Here is a sermon I preached some time ago on the subject of Sabbath observance from Mark 2:23-28. Enjoy!
“A few years ago a friend telephoned me with an urgent request” writes Philip Ryken. “‘Phil’, he said, ‘I’m calling to ask a favor. I need the most precious thing you have’.” (Philip Ryken, Written in Stone, pp 101) What do you think he was asking for? The most precious thing he had? It was some of his time of course. Time is a precious commodity. We have to prioritize what we can and can’t do with our time. In fact, I’m sure you’ll agree that the way we use the limited time resources available to us says a great deal about the true priorities about our lives. How we invest our time unmasks what is really dear to us. It is a sad and alarming mark of the contemporary church’s true spiritual condition, therefore, to observe that Sunday has been reduced to the Lord’s hour instead of the Lord’s Day.
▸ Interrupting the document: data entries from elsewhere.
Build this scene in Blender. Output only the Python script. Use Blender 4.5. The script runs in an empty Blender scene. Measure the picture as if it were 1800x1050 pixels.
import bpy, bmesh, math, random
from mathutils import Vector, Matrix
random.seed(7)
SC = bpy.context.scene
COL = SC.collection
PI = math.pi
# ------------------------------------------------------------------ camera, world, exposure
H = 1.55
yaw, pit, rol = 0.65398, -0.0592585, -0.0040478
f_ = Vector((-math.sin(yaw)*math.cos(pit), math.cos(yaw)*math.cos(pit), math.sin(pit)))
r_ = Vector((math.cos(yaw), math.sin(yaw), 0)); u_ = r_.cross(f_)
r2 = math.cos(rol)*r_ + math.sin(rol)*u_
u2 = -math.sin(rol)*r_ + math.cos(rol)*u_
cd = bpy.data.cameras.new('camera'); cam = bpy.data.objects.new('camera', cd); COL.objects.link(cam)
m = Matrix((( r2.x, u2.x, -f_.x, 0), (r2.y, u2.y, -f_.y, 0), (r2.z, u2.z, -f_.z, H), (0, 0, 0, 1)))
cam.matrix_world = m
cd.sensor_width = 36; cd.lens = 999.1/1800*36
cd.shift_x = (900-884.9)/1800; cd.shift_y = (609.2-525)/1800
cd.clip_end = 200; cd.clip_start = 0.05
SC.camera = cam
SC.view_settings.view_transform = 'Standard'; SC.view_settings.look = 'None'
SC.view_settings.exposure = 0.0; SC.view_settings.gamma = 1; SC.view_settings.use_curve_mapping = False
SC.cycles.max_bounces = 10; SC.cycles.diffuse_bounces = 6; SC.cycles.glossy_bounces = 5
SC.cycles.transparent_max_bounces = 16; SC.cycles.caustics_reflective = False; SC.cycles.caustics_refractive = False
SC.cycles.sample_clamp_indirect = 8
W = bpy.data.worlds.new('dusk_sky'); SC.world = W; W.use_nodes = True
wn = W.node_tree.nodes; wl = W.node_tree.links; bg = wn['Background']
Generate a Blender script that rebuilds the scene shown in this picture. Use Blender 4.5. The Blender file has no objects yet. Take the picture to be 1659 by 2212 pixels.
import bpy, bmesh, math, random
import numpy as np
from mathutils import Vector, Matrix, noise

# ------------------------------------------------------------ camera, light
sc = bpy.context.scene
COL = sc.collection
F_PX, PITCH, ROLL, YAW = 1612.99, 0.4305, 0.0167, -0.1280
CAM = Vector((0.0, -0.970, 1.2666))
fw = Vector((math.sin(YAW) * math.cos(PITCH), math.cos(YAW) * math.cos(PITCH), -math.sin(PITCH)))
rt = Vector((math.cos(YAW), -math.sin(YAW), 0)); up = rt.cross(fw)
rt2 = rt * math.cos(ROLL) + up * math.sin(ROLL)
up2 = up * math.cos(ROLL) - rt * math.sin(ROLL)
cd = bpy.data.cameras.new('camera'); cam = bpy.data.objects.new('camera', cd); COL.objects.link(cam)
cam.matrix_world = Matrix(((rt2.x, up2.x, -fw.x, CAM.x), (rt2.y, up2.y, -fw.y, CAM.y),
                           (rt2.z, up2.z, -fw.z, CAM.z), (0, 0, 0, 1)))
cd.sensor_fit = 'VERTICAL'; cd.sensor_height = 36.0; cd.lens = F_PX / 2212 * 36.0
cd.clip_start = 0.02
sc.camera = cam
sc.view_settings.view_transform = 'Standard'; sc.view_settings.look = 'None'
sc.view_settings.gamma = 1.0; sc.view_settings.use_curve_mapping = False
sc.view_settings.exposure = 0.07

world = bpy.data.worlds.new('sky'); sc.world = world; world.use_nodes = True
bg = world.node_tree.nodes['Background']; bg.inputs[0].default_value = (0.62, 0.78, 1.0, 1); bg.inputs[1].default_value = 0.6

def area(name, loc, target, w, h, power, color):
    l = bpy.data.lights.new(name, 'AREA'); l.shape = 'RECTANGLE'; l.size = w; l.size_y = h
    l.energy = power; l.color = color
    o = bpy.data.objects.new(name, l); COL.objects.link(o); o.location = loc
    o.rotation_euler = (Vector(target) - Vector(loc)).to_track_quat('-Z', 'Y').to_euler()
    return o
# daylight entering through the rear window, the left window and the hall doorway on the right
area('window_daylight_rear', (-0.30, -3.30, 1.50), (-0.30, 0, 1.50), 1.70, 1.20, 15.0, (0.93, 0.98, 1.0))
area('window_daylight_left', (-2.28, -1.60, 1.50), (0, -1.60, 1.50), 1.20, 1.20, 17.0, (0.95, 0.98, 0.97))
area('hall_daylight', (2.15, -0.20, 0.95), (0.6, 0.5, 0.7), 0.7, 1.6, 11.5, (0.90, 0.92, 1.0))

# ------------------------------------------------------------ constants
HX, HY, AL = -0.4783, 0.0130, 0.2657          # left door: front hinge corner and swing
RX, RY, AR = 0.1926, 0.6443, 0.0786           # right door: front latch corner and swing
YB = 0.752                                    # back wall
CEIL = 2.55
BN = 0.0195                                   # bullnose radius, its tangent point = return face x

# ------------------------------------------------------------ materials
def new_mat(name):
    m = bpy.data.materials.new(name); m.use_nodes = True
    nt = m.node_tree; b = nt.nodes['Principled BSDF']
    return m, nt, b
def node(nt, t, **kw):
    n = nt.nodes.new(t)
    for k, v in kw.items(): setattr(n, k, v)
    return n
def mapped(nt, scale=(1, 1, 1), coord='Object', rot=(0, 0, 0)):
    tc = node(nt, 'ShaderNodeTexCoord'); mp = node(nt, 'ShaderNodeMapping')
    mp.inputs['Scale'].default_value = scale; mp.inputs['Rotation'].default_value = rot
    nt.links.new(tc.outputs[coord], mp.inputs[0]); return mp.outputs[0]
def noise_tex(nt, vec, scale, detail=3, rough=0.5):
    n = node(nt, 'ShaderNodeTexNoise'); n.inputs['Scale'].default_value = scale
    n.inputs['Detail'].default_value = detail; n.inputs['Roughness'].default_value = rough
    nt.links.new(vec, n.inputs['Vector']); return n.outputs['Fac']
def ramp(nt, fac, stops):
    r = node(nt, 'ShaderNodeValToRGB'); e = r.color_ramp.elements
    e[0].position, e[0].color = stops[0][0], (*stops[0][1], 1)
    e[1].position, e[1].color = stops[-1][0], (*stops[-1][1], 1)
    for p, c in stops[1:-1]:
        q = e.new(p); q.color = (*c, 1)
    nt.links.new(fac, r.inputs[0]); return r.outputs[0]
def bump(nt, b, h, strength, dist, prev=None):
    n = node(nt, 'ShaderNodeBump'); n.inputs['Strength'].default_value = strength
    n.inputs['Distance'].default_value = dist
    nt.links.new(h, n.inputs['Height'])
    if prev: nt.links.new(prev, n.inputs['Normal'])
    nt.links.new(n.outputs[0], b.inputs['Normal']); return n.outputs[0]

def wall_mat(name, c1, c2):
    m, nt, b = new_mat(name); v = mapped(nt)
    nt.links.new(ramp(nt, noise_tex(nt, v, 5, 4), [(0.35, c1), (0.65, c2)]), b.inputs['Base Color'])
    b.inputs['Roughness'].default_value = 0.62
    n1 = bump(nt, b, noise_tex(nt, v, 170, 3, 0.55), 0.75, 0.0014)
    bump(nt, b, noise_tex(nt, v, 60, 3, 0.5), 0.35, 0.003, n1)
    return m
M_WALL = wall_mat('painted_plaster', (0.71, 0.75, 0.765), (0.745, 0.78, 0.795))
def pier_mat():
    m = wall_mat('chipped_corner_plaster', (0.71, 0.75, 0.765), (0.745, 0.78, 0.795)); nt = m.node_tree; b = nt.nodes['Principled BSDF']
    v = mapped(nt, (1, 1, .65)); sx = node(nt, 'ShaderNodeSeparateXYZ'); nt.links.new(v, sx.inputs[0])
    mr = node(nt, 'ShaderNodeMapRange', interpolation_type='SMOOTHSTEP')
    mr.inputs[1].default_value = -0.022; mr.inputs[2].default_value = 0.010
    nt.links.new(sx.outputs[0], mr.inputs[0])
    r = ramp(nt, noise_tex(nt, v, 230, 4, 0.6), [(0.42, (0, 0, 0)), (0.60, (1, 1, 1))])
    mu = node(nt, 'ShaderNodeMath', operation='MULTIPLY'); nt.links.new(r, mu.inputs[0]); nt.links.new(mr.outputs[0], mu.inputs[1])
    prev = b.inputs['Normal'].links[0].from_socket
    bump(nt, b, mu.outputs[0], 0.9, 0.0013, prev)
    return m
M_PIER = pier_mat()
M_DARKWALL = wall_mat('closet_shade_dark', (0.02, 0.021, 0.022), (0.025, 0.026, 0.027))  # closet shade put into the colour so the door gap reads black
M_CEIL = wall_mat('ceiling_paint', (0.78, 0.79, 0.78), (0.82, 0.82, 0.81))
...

Now there are those who resist the idea that one day in seven is to be set apart wholly to God, for the spiritual benefits of our souls. It is too hefty a tax on my time, we tell ourselves. Sunday is ‘me-time’, and you’ll be restricting my enjoyment of ‘me-time’ if you call me to set the day apart for ‘God’. It is enough for me to turn up at church, surely? By mid-day I feel I have paid my religious dues. And after that my time is mine, to be spent in whatever way I prefer, and God had best keep his hands off.